La Russie a maintenu les liens construits durant la période soviétique, notamment dans le domaine militaire, en fournissant à l’Algérie 80 % de son matériel militaire. Les deux pays coopèrent dans le domaine spatial, et un accord sur le nucléaire civil a été conclu en septembre 2014. Pendant la guerre civile, malgré ses propres difficultés, ce pays fut un des rares soutiens internationaux d’Alger. La perspective d’importer du blé russe, qui serait moins cher et de meilleure qualité que celui de l’Europe, suscite le mécontentement de la France, son traditionnel premier fournisseur. Pour l’Europe, l’Algérie est un marché considérable qu’il ne faut pas perdre.

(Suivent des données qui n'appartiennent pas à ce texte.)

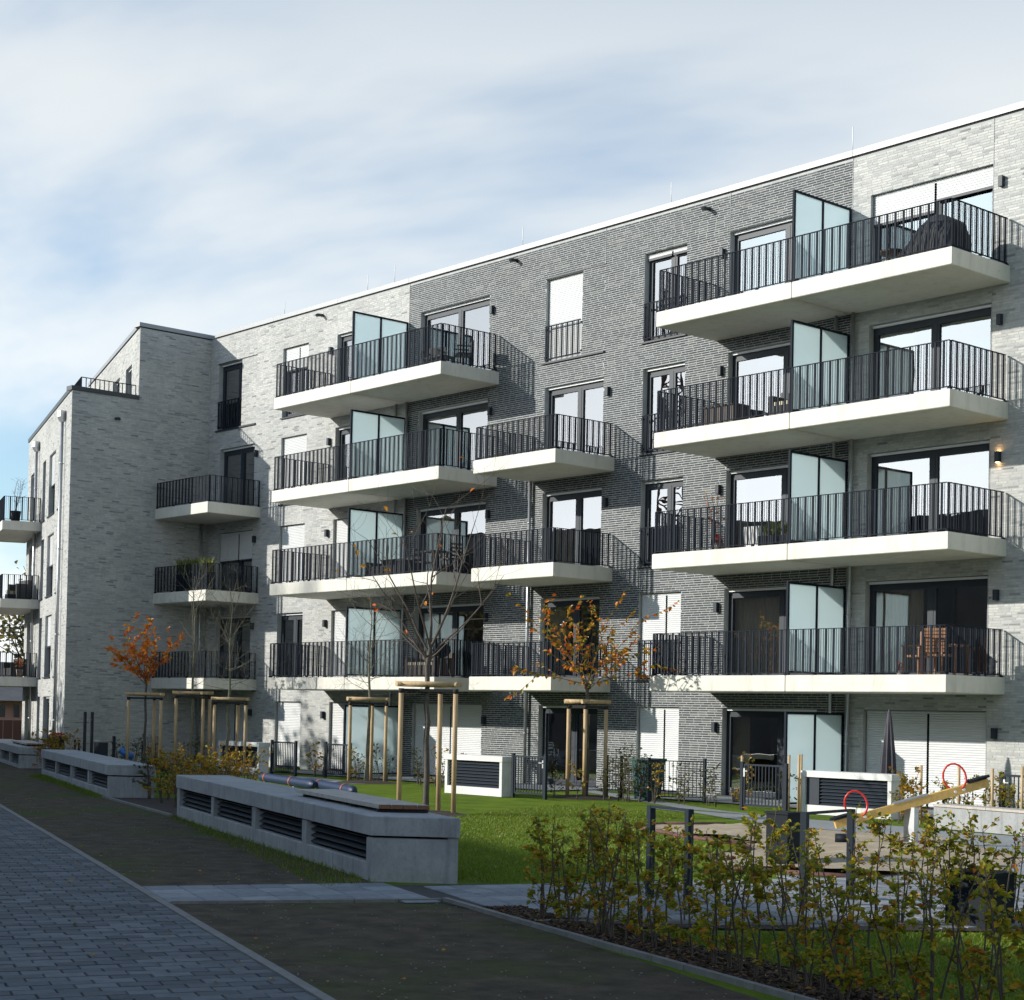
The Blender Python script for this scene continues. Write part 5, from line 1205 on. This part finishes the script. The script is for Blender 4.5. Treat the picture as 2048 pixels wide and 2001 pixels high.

Il se profile derrière les réserves européennes une politique qui consiste à isoler la Russie, et réduire en même moment la marge de manoeuvre de l’Algérie, pour ses désaccords avec la politique hostile de certains pays européens menée contre la Syrie. Recourant à leurs alliés arabes, parmi ceux qui oeuvrent contre Damas, l’Irak et le Yémen, les occidentaux ont tenté d’engager l’Algérie dans la campagne de déstabilisation du Moyen Orient. Il s’agit là de l’un des rares principes que l’Algérie fidèle à Novembre 1954 ne monnaye pas. C’est pourquoi l’Algérie reste dans leur collimateur.

1 20% de cette production provient de la France, premier producteur européen.